Just three weeks before we moved to China we celebrated with some of our very best friends. Their son was turning 7 (that’s him totally owning the noodles). We partied like we were shipping out tomorrow (even though we still had several days left and we were taking a plane).
The ironic twist to that story is just four weeks before we moved to China we had never met any of them. That’s how instant our connection was. They were Lifers from the get-go and while I could write volumes about the adventures our two families have had since then I’m actually going to let the 7 year old write this one.
He’s headed to college next year.
In response to an essay question on The Common Application he beautifully exposed the heart of a TCK, with the poignancy of his mother (who is an artist with words) and the clarity of his father (whose passion, expertise and life’s work it is to help ministries and missionaries tell their stories).
Here’s a glimpse into a brilliant young mind, shaped significantly (in his formative years) by life abroad.
The Question: Some students have a background, identity, interest or talent that is so meaningful they believe their application would be incomplete without it. If this sounds like you, then please share your story.
Zach’s Response:
My childhood was three years long and a few city blocks wide.
The first seven years of my life remain in my memory as a misty blur of brick townhouses and on-brand cereal, highlighted by space themed 4th birthday donuts, and hours of self-driven multiplication tables with my dad.
My clearest memories began when my parents announced that we were moving. Twelve assorted suitcases and plastic bins later, we arrived in Tianjin, China with a week of jet lag and no language skills whatsoever. It was here, among 15 million other souls, that I found my childhood home.
Our 1000 square foot flat perched at the top of a six-story apartment building, where we lived alongside a jumble of first year expats like ourselves and 100th generation natives. Behind our building, a patch of green peeked out of the ubiquitous smog-gray, a miniature Central Park nestled in an oversized New York. This haven, affectionately called “The Garden” was a motley collection of tree-like shrubs that had gotten lost on the way to Mongolia, and hesitantly blossomed each year for a month or so before succumbing to some combination of acid rain, dust, and icy slush.

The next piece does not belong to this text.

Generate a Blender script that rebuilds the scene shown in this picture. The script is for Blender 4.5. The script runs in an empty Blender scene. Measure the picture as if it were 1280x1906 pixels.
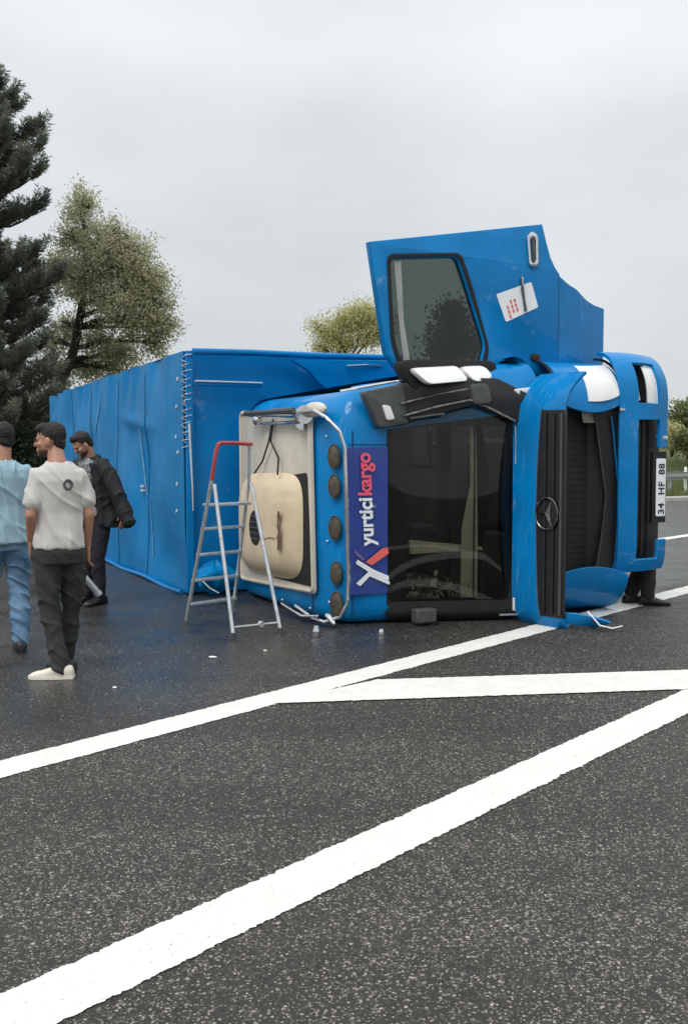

Beyond the rusting gates of our complex, which were emblazoned with the fading characters “Fù Kāng huāyuán (Fu Kang Gardens)”, were streets crowded with vendors, pedestrians, grocery laden bicycles, and lawless taxi cabs. Cigarettes sprouted like tiny smokestacks from the mouths of men playing chess at street corners, and plastic bags rolled by like urban tumbleweeds. When Chinese New Year rolled around, the newly comforting sights and smells transformed into a thunderstorm of fire crackers, which rang out from every alley and market for two weeks, driving us (along with a host of evil spirits) back into the familiar shelter of our home. We were strangers in a strange land, an ocean away from the suburban cul de sac that we had left behind.
Needless to say, Noah (my younger brother and best friend) and I spent countless hours inside our shared room, on a floor strewn with two generations of Legos, free from the bounds of reason. Our stuffed animals waged war: with weapons ranging from clusters of magnets dropped from Noah’s top bunk to legitimately dangerous Lego cannons. While our CEO-destined, Korean classmates left our international school for an evening of tutoring to learn the ways of the real world, we got lost in our own worlds.
Most of what I remember from my three years in Tianjin is composed of oddly specific memories supported by a terabyte of photos. My family holds onto these memories like relics, because of how defining they were for each of us individually and as a family. The term for people like me and my siblings is TCK (third culture kid). Our home culture is neither American nor Chinese, but a hypostasis of the two. I am not Chinese-American (my sister is), but Chinese and American. Even as the last remnants of my meager Chinese vocabulary fade, leaving behind only the lyrics to “Happy Birthday”, my childhood in Fu Kang Gardens will continue to define who I am.
I am Zach Kennedy (Zhā kǎ lǐ), and my most heart wrenching nostalgia comes from the the taste of cumin seasoned lamb and the smell of cigarette smoke.
That’s Zach (second from the left) without noodles looking all collegiate. Noah the Magnet Bomber on the left, Hannah (the Chinese-American) out front and Mia on the right. Dan and Sara now live, with these four amazing TCK’s, in Richmond, Virginia (USA) where they practice getting more photogenic every day.